Performance Compensation
- Directors do not receive performance-based equity (no RSUs/PSUs/options) and are compensated via cash fees and retirement/deferred plans.
- As Compensation Committee Chair, Barnitz oversees executive incentive design. 2024 executive bonuses were based on Company performance metrics and individual performance.
| Executive Bonus Metrics (2024) | Definition/Use | Notes |
|---|---|---|
| Net income | Company-level goal | Included in 2024 bonus goals |
| Average loans | Company-level goal | Included in 2024 bonus goals |
| Efficiency ratio | Company-level goal | Included in 2024 bonus goals |
| Asset quality | Ratio of adversely classified assets to Tier 1 capital + ACL (framework) | Asset quality included; committee uses asset-quality constructs in bonus design |
| Return on assets / equity; Tier 1 leverage | Broader metric set used in target setting | Part of the set committee may use; weights vary by year |
Say-on-pay support was 79% in May 2024, a governance signal for the Compensation Committee’s design under Barnitz’s chair role.

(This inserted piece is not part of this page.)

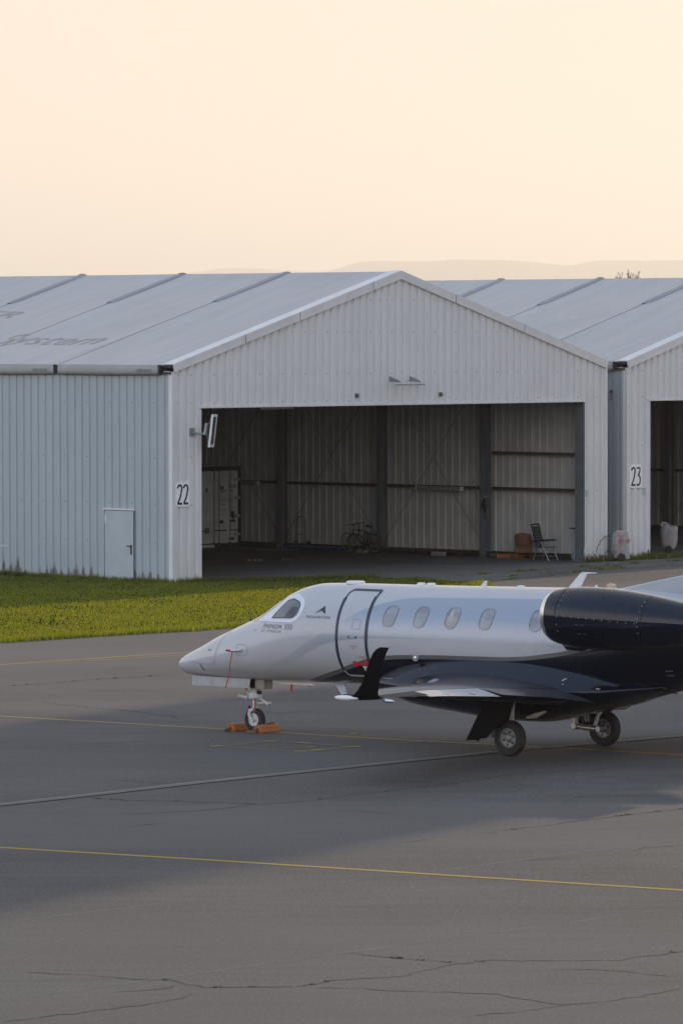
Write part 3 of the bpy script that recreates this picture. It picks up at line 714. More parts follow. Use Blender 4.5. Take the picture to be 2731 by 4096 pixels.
def band(path,wd,off=.006,closed=False,side=1,sub=2):
    P=dens(path,.04,closed); rows=[]
    for a,b in stroke2d(P,wd,closed):
        rows.append([onskin(*(a.lerp(b,k/sub)),off,side) for k in range(sub+1)])
    m=MB(); m.grid(rows,close_v=closed); return m
def skin_text(body,a0,z0,capw,mat,**k):
    off=k.pop('off',.005)
    vs,fs=text_mesh(body,1,**k); x0=min(x for x,_ in vs); W=max(x for x,_ in vs)-x0; sc=capw/W
    return MB().add([onskin(a0+(x-x0)*sc,z0+y*sc,off) for x,y in vs],fs).build('lettering',mat,jet)

# livery: white, a silver swoosh along the windows, black belly and tail behind a grey line
def livery():
    m,t,b=newmat('jet_livery'); o=t.coord(); s=t.sep(o); a,z=s[0],s[2]
    zb=t.curve(a,[(-2,.7),(1.0,.80),(1.667,1.0),(2.03,1.10),(2.575,1.245),(3.234,1.44),(3.858,1.56),(4.77,1.61),(5.93,1.635),(6.78,1.656),(7.63,1.75),(8.19,1.85),(8.7,1.96),(9.3,2.3),(10,2.42),(14,2.42)],-2,14,.5,3)
    zt=t.curve(a,[(-2,1.0),(.5,1.10),(.87,1.25),(1.42,1.507),(2.09,1.86),(2.64,2.136),(3.0,2.334),(3.47,2.535),(3.83,2.63),(4.3,2.70),(5.35,2.735),(7.35,2.775),(14,2.8)],-2,14,.5,3)
    zs=t.curve(a,[(-2,1.0),(.5,1.11),(.81,1.245),(1.48,1.40),(2.09,1.66),(2.58,1.83),(3.29,1.93),(4.18,1.965),(8,2.0),(14,2.0)],-2,14,.5,3)
    step=lambda x,e,w_=.004: t.ramp(t.math('SUBTRACT',x,e),-w_,w_)
    silver=t.math('MULTIPLY',t.math('SUBTRACT',1,step(z,zt)),t.ramp(t.math('SUBTRACT',z,zs),-.004,.004))
    silver=t.math('MULTIPLY',silver,t.ramp(a,1.1,3.6,.25,1))
    white=(.475,.48,.49)
    n=t.noise(t.mapping(o,(1,3,3)),1.2,4,.5)
    c=t.mix(t.ramp(n,.3,.7),white,tuple(x*.95 for x in white))
    c=t.mix(silver,c,(.33,.365,.42))
    gl=t.math('SUBTRACT',1,step(z,t.math('ADD',zb,.075)))
    c=t.mix(gl,c,(.13,.13,.135))
    bl=t.math('SUBTRACT',1,step(z,zb))
    c=t.mix(bl,c,(.003,.0055,.015))
    # grime under the nose
    gr=t.math('MULTIPLY',t.ramp(z,.98,1.12,1,0),t.ramp(t.noise(t.mapping(o,(2,8,8)),1,4,.7),.42,.7))
    c=t.mix(t.math('MULTIPLY',gr,.35),c,(.16,.14,.11))
    t.link(c,b.inputs['Base Color']); b.inputs['Roughness'].default_value=.28
    t.link(t.math('MULTIPLY',silver,.3),b.inputs['Metallic'])
    b.inputs['Coat Weight'].default_value=.85; b.inputs['Coat Roughness'].default_value=.03; b.inputs['Specular IOR Level'].default_value=.1
    return m
LIV=livery()
JBLK=M('jet_black',(.003,.0055,.015),.25,var=.05,coat=.75,spec=.05); JWHT=M('jet_white',(.74,.735,.72),.28,var=.03,scale=2,coat=1.)
JGRY=M('wing_grey',(.42,.43,.44),.16,var=.05,scale=2,coat=1.); UNDER=M('wing_underside',(.36,.34,.31),.45,var=.1,scale=2)
CHROME=M('polished_metal',(.80,.79,.77),.12,metal=1.,var=.05,scale=4); ALU=M('aluminium',(.55,.55,.54),.35,metal=.8,var=.12,scale=12)
GLASS=M('cockpit_glass',(.075,.082,.082),.04,var=.1,spec=.9,coat=1.); PANE=None
RUB=M('tyre_rubber',(.022,.022,.023),.75,var=.2,scale=20); BLKP=M('gear_black',(.015,.015,.017),.4); GWHT=M('gear_white',(.55,.55,.54),.35,var=.08,scale=18,coat=.3)
REDT=M('red_tag',(.36,.022,.03),.65,var=.2,scale=20); REDP=M('red_placard',(.50,.03,.035),.5); NAVY=M('navy_ink',(.025,.03,.05),.4,var=.1); GREYI=M('grey_placard',(.20,.20,.21),.45)
SEAM=M('panel_gap',(.26,.26,.265),.6)
# fuselage
sta=[]; a=-1.835
while a<13.7:
    sta.append(a); a+=(.012 if a<-1.78 else .03 if a<-1.4 else .07 if a<3 else .12)
sta.append(13.7)
rows=[[(lambda p:(p.x,-p.y,p.z))(skin(a,2*PI*k/72)) for k in range(72)] for a in sta]
m=MB(); m.grid(rows,close_u=True); m.f.append(tuple(range(72))); k=(len(sta)-1)*72; m.f.append(tuple(k+i for i in range(72)))
fus=m.build('fuselage',LIV,jet,smooth='all')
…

Other Directorships & Interlocks
| Entity | Nature | Current/Past | Potential Interlock/Conflict |
|---|---|---|---|
| BankOne N.A., Point Pleasant | Public banking board | Past (early 1990s) | No current overlap disclosed |
| Bob’s Market & Greenhouses, Inc. | Private company employment | Current | No related-party transactions disclosed with OVBC |
No related-party transactions disclosed involving Barnitz; the proxy details transactions for other directors (legal fees to Saunders; notes with Eastman/Thomas) but none for Barnitz.
Expertise & Qualifications
- BS in Accounting; designated audit committee financial expert (US GAAP, internal controls, audit functions).
- CFO for >35 years; senior auditor background; bank advisory experience; broad financial literacy maintained via annual audit/regulatory seminars.
- Roles span compensation oversight, risk oversight, audit, asset quality, and executive committee governance.
Equity Ownership
| Ownership Detail (as of Mar 21, 2025) | Shares | % of Class | Notes |
|---|---|---|---|
| Total beneficial ownership | 8,652 | 0.18% | Per beneficial ownership table (4,711,001 shares outstanding) |
| Direct/joint breakdown | 8,539 joint with spouse | — | Shared voting/investment power on joint holding |
| Options/RSUs/PSUs | — | — | Company has never granted options; no equity plan |
| Shares pledged | None disclosed | — | No pledge noted for Barnitz; pledges exist for others |
| Ownership guidelines | 2,500 shares required for directors whose tenure begins after 9/21/2021; 5-year compliance window | Barnitz predates guideline; she holds above threshold |
Insider Trades
| Period | Form 4 Transactions | Notes |
|---|---|---|
| FY2024 | Not disclosed in proxy | Company states Section 16(a) reports were filed timely; no delinquent filings noted |
For detailed Form 4 analysis, additional data sources beyond the proxy are required; the proxy provides compliance status but not transaction listings.
Governance Assessment
- Strengths:
- Deep financial credibility and “audit committee financial expert” designation; active across Audit, Compensation (Chair), Enterprise Risk, Asset Quality, and Executive Committees.
- Confirmed independence; no Barnitz-related related-party transactions disclosed; no pledged shares—supportive of alignment and low conflict risk.
- Compensation oversight: clear use of banking-relevant performance metrics; respectable say-on-pay support at 79% (2024), signaling investor acceptance.
- Board engagement: board and committees met frequently in 2024; all incumbents met ≥75% attendance requirements.
- Watch items:
- Director Retirement and Deferred Fee structures (common in community banks) introduce non-equity incentives; continued monitoring for alignment given absence of equity-based director pay.
- OVBC’s insider trading policy permits certain hedging with pre-approval; while margin, shorts, and options are prohibited, governance best practice is to keep hedging minimal among directors.
Overall, Barnitz’s tenure, independence, and committee leadership—especially as Compensation Committee Chair and Audit financial expert—support board effectiveness and investor confidence, with low conflict indicators and tangible ownership alignment.